De Arnemuidse vissersvloot telt aan het einde van 1944 nog slechts vijf schepen met in totaal 50 m3 en twintig bemanningsleden. Een zeer groot aantal vissersschuiten is in gebruik bij de Duitse weermacht als Vorpostenboote, patrouillevaartuigen. De beste vaartuigen zijn bij de Duitse weermacht in dienst gesteld.
Gedurende de maanden september tot en met november wordt een groot aantal vaartuigen van de Zeeuwse vissersvloot vernietigd. De overgebleven schepen ondervinden groot nadeel van de uitvoerbeperkingen. Van de 430 schepen waaruit in juni 1944 de Zeeuwse vissersvloot bestond worden er 137 door de Duitsers gevorderd. Overigens is de garnalenvisserij dit jaar zeer slecht. De vangsten blijven ver beneden het normale peil.
Het is ook een bewogen jaar voor de Hervormde Kerk. Van de ouderlingen is alleen C. den Hollander nog maar actief; ouderling N. Kievit is nog steeds geëvacueerd; ouderling Joz. Joosse is al geruime tijd ernstig ziek en ouderling A. van de Gruijter heeft bedankt.

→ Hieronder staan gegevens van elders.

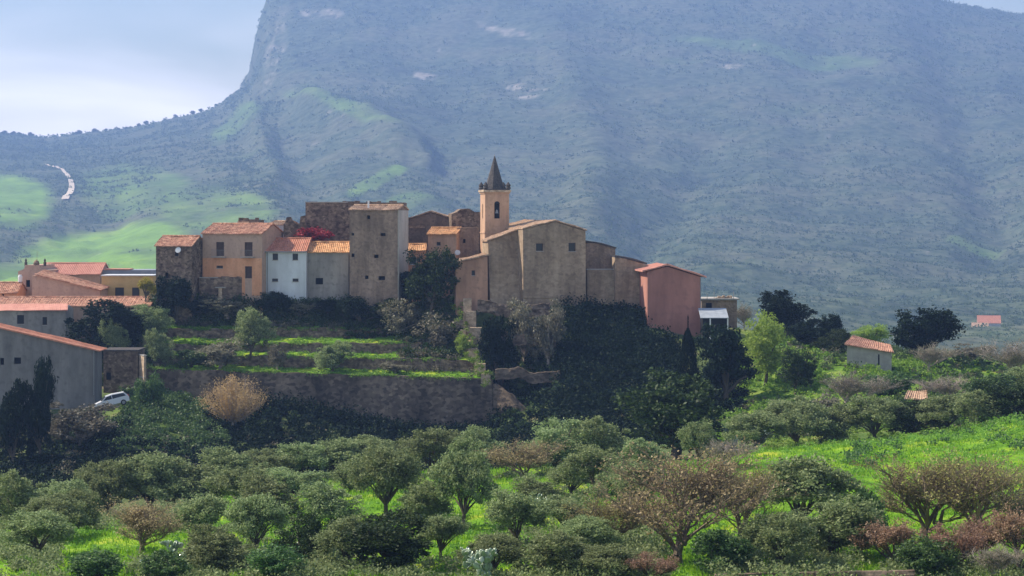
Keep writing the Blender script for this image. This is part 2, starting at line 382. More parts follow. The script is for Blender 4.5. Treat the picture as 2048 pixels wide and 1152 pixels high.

Na de ernstige strubbelingen in het najaar van 1943 met ds. J.C. Hooykaas wordt er in 1944 door de kerkenraad alleen maar vergaderd op 28 december, dit onder voorzitterschap van de consulent ds. Simoons. De consulent stelt - in verband met de vele klachten uit de gemeente - de indringende vraag of ds. Hooykaas door de kerkenraad in staat wordt geacht de gemeente te dienen. De kerkenraad spreekt uit dat men de prediking, hoewel voor velen moeilijk te begrijpen, niet anders wenst. Wat het herderlijk werk betreft schiet de predikant ernstig tekort. Met algemene stemmen wordt besloten dat de consulent een klachtschrift over de handelwijze van de predikant op zal stellen ten behoeve van het classicaal bestuur.